Nos próximos 5 minutos, sempre cuspindo perdigotos no meu rosto, ele conta que recebeu da Unesco o título de Sportsman for Peace por ter pedalado por dois anos em defesa dos direitos humanos. Ele ainda reproduz uma conversa supostamente travada entre o papa João Paulo 2o, a política irlandesa Iris Robinson e o antigo secretário-geral da ONU Kofi Annan a respeito dele. Em italiano. Compreendo que o sujeito é completamente louco. Ele só sossega quando aceito fazer parte da produção do filme sobre ele mesmo que, afirma, realizará com os 10 milhões de dólares que levantou graças à Lei Rouanet.
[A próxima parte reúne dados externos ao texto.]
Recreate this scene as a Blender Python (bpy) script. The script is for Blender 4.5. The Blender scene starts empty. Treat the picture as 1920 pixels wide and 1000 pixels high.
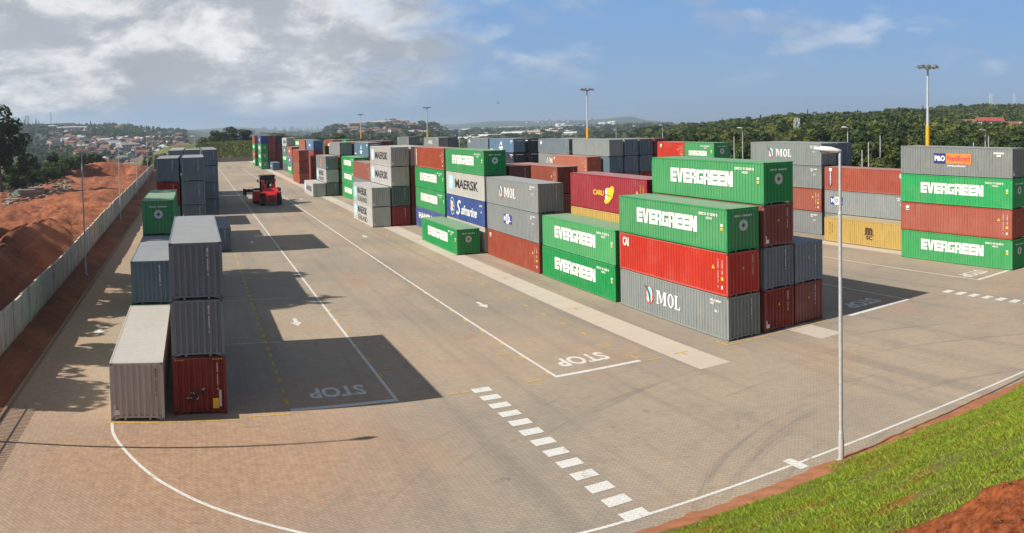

Mal me livro do maluco e um hippie para ao meu lado, olha para meu bloco de notas e grasna (ele não ri, grasna). “Deve ser estranho ser observado observando os outros…”, diz. Respondo que não, não é. Ele vai embora.


Sou então interpelado outra vez. Agora por um homem de 56 anos que pergunta onde fica a fila do chope. Ele se diz defensor público do estado de Goiás e antigo filiado do Partido Comunista Brasileiro (PCB). “Isso aqui é uma vergonha. A UNE faz eleições indiretas, senta do lado do presidente e fala em democracia e independência? No Congresso de 1982 não era assim! Era 60% política e 40% putaria. Hoje é, no máximo, 20% política”, protesta. Ele me oferece um cigarro mentolado e prossegue: “O foda é que naqueles tempos só tinha baranga no PCdoB e no PCB. No PT, não. Elas bebiam, fumavam um, e todo mundo metia!”


Dou corda, e conversamos por meia hora, ao fim da qual ele insiste, seriíssimo, que eu leia os “Protocolos do Priorado dos Sábios de Sião”, um documento histórico antissemita forjado por membros da corte do czar Nicolau 2o para convencê-lo de que a modernização da Rússia era na verdade uma tentativa de dominação mundial pelos judeus. O documento foi usado para atacar os bolcheviques na Revolução Russa, o que torna ainda mais absurdo o fato de um ex-partidário do PCB levá-lo a sério. Mas, enfim, tudo é meio absurdo neste Conune.




Depois que ele se vai, noto que o gordo com camisa do Metallica está imóvel há 15 minutos. Pergunto-me se ele está vivo. Ele cospe em sua própria perna e prova que, sim, ainda respira. Mas só em tese. Como o movimento estudantil.